REQUEST
Retype exactly the lines from the first one through the line with "F, CX, HZ, EYE = 1300.0, 471.5, 550.0, 1.6", including both ends; skip any pictures.

——

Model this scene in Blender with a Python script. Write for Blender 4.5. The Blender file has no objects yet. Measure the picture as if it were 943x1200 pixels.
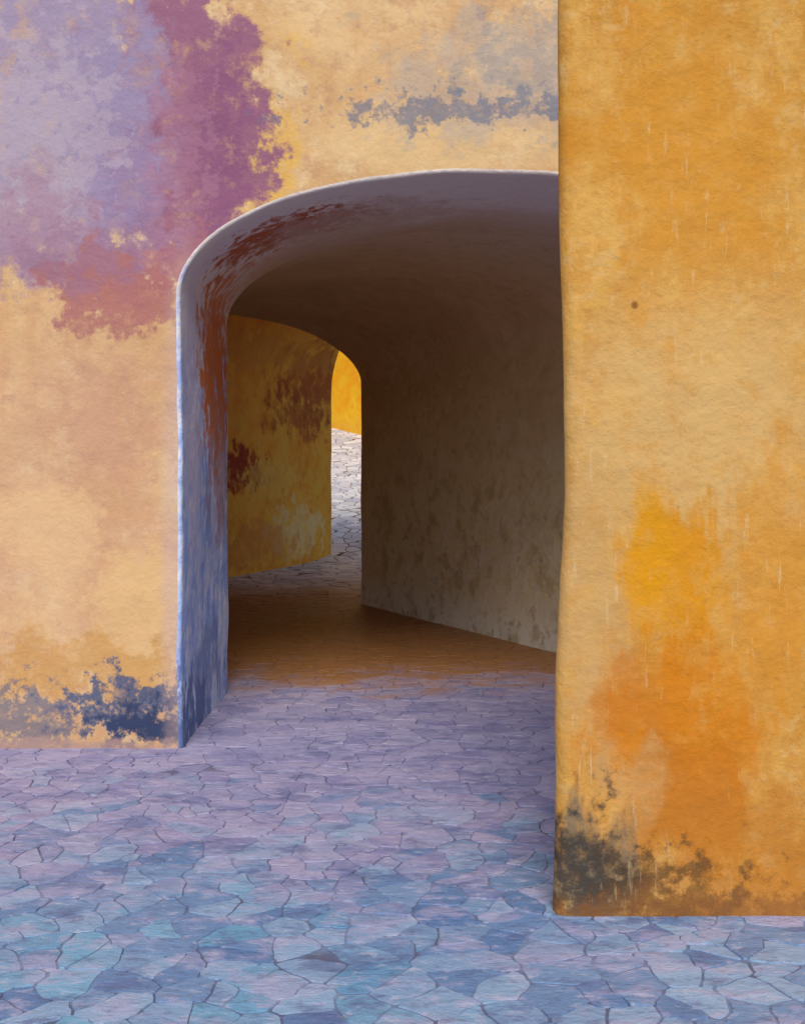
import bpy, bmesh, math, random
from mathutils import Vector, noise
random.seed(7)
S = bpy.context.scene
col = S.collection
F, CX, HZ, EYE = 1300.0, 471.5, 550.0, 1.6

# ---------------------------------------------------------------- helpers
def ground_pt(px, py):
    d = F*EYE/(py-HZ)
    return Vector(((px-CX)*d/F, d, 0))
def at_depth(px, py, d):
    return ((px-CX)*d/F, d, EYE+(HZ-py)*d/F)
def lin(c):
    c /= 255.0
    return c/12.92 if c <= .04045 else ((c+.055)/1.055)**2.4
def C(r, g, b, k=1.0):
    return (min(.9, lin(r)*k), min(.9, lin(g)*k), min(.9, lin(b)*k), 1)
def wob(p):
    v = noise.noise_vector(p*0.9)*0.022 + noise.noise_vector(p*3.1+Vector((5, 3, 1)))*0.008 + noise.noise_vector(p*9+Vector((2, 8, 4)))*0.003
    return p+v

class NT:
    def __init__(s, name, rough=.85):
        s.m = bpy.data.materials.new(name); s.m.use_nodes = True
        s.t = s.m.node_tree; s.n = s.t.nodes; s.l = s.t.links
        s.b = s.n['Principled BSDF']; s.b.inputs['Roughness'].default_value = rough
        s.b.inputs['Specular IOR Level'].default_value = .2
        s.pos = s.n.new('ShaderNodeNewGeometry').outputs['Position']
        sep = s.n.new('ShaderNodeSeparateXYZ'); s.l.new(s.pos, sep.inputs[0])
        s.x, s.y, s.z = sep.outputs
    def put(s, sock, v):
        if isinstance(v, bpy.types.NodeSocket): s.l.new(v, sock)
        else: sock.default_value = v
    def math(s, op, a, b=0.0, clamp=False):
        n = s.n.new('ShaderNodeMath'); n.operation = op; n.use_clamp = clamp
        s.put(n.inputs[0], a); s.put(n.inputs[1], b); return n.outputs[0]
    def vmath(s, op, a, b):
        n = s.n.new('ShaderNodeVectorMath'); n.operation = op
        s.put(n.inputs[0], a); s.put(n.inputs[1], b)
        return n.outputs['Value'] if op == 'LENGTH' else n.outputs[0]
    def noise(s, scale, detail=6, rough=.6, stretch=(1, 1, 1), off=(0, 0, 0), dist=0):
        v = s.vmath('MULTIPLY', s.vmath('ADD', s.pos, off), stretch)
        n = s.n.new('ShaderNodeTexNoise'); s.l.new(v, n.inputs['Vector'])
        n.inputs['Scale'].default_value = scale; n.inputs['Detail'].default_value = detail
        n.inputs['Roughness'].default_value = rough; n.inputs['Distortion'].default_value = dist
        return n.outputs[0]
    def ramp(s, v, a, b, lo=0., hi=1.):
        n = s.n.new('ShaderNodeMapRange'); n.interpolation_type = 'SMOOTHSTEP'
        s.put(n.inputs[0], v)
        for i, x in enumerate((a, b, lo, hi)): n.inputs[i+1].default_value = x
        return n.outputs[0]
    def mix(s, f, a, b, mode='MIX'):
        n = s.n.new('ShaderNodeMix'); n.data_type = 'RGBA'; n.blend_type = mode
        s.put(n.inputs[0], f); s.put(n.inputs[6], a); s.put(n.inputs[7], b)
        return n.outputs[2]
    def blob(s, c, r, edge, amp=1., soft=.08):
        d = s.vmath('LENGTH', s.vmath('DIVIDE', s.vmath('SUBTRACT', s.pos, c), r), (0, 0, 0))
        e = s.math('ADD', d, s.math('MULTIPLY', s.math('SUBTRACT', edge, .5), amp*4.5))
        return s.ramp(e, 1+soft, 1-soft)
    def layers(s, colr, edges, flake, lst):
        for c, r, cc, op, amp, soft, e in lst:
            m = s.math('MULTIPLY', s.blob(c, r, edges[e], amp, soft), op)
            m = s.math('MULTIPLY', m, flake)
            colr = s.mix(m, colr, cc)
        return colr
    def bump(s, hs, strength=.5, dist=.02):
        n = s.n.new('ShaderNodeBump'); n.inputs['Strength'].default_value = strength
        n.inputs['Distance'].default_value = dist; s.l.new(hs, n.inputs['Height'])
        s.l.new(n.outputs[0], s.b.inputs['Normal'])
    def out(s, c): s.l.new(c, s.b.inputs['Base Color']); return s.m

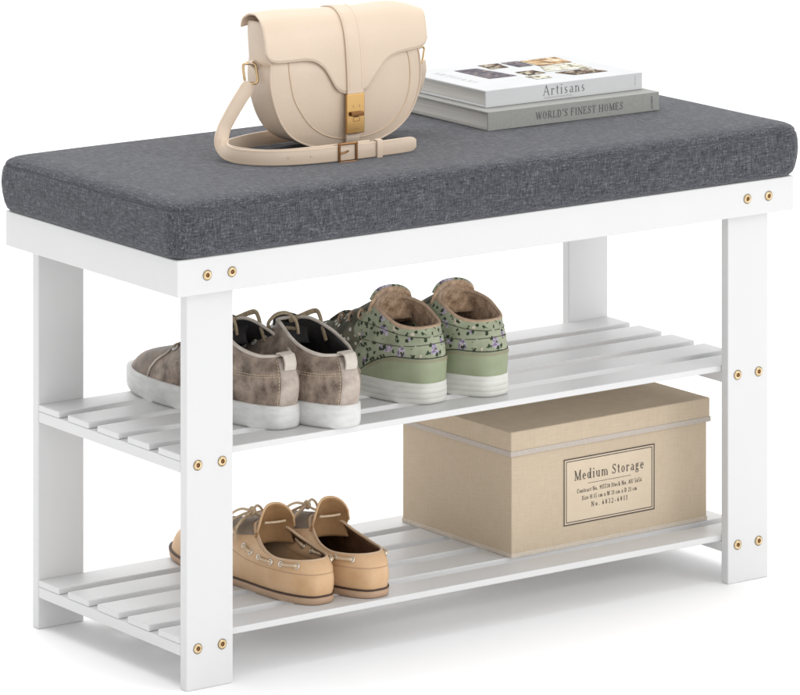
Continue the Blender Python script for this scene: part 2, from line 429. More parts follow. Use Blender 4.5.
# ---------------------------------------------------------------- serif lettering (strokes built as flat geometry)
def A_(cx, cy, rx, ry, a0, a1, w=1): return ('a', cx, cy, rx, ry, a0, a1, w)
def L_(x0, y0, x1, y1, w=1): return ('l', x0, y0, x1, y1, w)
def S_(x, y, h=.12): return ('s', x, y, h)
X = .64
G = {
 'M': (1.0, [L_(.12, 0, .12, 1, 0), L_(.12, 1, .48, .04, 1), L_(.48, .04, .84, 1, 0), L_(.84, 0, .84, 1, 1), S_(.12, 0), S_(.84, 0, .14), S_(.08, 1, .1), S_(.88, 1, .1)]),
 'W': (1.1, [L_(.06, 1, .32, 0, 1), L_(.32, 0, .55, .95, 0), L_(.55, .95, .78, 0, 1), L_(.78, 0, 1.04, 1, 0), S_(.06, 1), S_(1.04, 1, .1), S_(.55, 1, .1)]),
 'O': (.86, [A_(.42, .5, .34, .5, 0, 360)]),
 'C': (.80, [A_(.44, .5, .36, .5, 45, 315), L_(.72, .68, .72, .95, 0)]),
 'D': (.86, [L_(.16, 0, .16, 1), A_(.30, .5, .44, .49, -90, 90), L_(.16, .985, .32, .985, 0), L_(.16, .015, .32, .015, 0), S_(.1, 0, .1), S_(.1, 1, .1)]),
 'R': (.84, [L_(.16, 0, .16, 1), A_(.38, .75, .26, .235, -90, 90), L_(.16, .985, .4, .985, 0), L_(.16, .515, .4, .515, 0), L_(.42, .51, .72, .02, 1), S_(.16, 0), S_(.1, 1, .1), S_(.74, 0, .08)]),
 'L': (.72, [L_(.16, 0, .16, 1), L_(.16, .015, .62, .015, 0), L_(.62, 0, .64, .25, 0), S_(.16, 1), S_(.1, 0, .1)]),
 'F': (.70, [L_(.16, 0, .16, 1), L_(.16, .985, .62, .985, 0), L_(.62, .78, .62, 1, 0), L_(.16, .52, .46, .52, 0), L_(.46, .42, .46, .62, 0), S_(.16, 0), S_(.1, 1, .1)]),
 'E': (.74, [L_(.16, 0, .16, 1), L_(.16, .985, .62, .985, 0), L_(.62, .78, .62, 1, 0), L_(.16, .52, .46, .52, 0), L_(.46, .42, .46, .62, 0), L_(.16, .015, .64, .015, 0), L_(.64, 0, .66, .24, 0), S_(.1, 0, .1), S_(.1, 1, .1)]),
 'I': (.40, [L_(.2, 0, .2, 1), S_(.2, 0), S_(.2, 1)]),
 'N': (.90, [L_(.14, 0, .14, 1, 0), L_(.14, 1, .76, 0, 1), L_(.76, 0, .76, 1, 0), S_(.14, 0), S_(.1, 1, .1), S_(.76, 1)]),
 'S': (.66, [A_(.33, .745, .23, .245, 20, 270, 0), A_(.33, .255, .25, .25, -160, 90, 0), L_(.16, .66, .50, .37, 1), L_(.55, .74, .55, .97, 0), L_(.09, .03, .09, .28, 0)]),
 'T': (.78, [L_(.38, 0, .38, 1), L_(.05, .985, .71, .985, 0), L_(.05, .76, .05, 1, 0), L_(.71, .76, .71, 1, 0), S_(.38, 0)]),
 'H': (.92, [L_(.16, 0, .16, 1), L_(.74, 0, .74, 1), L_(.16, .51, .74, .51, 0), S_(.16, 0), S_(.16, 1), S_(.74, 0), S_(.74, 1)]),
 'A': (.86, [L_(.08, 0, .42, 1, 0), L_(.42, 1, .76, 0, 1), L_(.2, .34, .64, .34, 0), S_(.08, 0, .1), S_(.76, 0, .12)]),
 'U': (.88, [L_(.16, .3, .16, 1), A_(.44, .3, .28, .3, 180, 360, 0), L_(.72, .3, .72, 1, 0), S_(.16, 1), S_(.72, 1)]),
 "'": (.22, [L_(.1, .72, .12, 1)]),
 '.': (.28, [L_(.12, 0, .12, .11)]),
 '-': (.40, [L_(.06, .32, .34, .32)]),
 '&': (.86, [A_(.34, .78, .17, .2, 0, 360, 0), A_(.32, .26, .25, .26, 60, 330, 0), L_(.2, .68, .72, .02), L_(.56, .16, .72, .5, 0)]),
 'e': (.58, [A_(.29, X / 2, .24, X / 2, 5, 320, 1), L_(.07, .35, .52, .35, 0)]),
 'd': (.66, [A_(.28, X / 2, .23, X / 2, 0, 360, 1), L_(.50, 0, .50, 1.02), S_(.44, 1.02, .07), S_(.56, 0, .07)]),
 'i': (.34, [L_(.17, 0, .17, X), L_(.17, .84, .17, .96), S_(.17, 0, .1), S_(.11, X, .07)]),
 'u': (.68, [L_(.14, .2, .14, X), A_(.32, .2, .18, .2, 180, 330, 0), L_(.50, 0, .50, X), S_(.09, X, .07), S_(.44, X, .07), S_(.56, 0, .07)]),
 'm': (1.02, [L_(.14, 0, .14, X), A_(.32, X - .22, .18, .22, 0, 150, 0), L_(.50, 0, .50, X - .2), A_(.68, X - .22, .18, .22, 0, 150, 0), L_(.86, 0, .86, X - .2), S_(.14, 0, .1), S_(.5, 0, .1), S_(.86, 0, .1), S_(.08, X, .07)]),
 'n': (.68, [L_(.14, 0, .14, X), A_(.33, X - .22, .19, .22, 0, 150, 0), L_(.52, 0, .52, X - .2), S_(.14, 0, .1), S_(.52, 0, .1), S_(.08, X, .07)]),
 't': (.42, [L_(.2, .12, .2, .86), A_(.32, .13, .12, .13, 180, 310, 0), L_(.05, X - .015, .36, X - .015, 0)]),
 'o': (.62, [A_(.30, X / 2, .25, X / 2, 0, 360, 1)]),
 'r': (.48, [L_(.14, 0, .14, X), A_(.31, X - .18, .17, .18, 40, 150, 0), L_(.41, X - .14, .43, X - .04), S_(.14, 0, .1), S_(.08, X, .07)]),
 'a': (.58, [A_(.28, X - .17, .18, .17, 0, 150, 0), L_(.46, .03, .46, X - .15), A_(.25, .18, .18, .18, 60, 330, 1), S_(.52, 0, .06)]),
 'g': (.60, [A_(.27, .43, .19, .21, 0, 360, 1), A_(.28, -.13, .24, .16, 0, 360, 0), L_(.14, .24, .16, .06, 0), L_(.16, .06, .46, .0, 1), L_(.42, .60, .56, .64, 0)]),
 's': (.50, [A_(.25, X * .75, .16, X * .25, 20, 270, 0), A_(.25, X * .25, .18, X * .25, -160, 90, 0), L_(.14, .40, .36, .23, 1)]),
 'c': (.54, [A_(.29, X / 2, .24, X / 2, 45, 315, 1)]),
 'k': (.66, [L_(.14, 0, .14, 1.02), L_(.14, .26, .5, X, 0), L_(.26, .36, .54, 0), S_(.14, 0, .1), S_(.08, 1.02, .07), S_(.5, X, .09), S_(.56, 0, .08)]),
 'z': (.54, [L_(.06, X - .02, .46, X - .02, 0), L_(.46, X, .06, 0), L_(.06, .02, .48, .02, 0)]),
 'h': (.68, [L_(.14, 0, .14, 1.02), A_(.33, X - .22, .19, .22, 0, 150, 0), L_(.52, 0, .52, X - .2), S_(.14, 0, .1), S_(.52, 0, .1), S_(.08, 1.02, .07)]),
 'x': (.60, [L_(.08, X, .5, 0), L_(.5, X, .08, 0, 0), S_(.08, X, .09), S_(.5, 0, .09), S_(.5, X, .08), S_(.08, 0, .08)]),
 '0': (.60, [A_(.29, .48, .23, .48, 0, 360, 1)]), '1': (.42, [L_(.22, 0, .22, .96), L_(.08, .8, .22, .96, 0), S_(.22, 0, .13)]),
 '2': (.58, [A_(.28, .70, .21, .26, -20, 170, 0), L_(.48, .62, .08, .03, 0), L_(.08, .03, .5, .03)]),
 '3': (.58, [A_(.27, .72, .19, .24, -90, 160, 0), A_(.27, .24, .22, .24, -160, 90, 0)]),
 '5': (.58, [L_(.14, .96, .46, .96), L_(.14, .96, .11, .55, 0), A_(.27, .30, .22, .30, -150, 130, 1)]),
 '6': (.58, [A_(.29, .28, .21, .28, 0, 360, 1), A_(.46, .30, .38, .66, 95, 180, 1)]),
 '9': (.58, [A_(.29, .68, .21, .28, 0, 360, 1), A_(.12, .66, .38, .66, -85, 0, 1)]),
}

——

ANSWER TO THE TASK
Model this scene in Blender with a Python script. Write for Blender 4.5. The Blender file has no objects yet. Measure the picture as if it were 943x1200 pixels.
import bpy, bmesh, math, random
from mathutils import Vector, noise
random.seed(7)
S = bpy.context.scene
col = S.collection
F, CX, HZ, EYE = 1300.0, 471.5, 550.0, 1.6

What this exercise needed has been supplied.